Oczywiście Estudiantes musieli także liczyć na małą pomoc od losu, a także od rywali. Taką otrzymali – jeden zawodnik Nacionalu Potosí obejrzał czerwoną kartkę. Zaś goście mając przewagę liczebną strzelili tego upragnionego gola w 80 minucie, gdy Lucas Rodríguez skuteczną dobitką w polu bramkowym wykończył atak po centrze z boku Santiago Ascacibara.
Posiadając jednego futbolistę więcej na boisku „Estu” spokojnie dowieźli skromne prowadzenie do końca. Domowy rewanż powinien być już tylko formalnym przypieczętowaniem awansu przez trzecią siłę ostatnich dwóch sezonów ligi argentyńskiej.
Skład Estudiantes La Plata: Mariano Andújar [C] – Facundo Sánchez, Jonathan Schunke, Juan Foyth, Lucas Diarte – Israel Damonte, Santiago Ascacibar – Pablo Lugüercio (61′, Juan Ferney Otero), Juan Bautista Cascini (69′, Juan Bautista Cejas), Lucas Rodríguez (84′, Julián Marchionni) – Mariano Pavone
Rewanż 3 sierpnia
*****************************************************************************
Deportivo Cali [COL] vs Junior [COL] 1:1 (1:0)

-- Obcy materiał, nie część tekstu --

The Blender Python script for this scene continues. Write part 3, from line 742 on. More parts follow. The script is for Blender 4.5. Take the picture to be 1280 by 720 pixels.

Gole – 1:0 Nicolás Benedetti (37′), 1:1 Yimmy Chará (74′)
Drugie wewnętrzne starcie tej rundy Sudamericany także zakończyło się remisem 1:1. Junior de Barranquilla, do którego wrócił sławny Teó Gutiérrez osiągnął dobry wynik przeciwko Deportivo Cali przed rewanżem u siebie i jest tutaj faworytem do awansu.
Dodajmy, iż popularne „Rekiny” wyrównały straty radząc sobie w dziesiątkę. Potem osłabieni nie dali odebrać sobie remisu, co zasługuje na uznanie.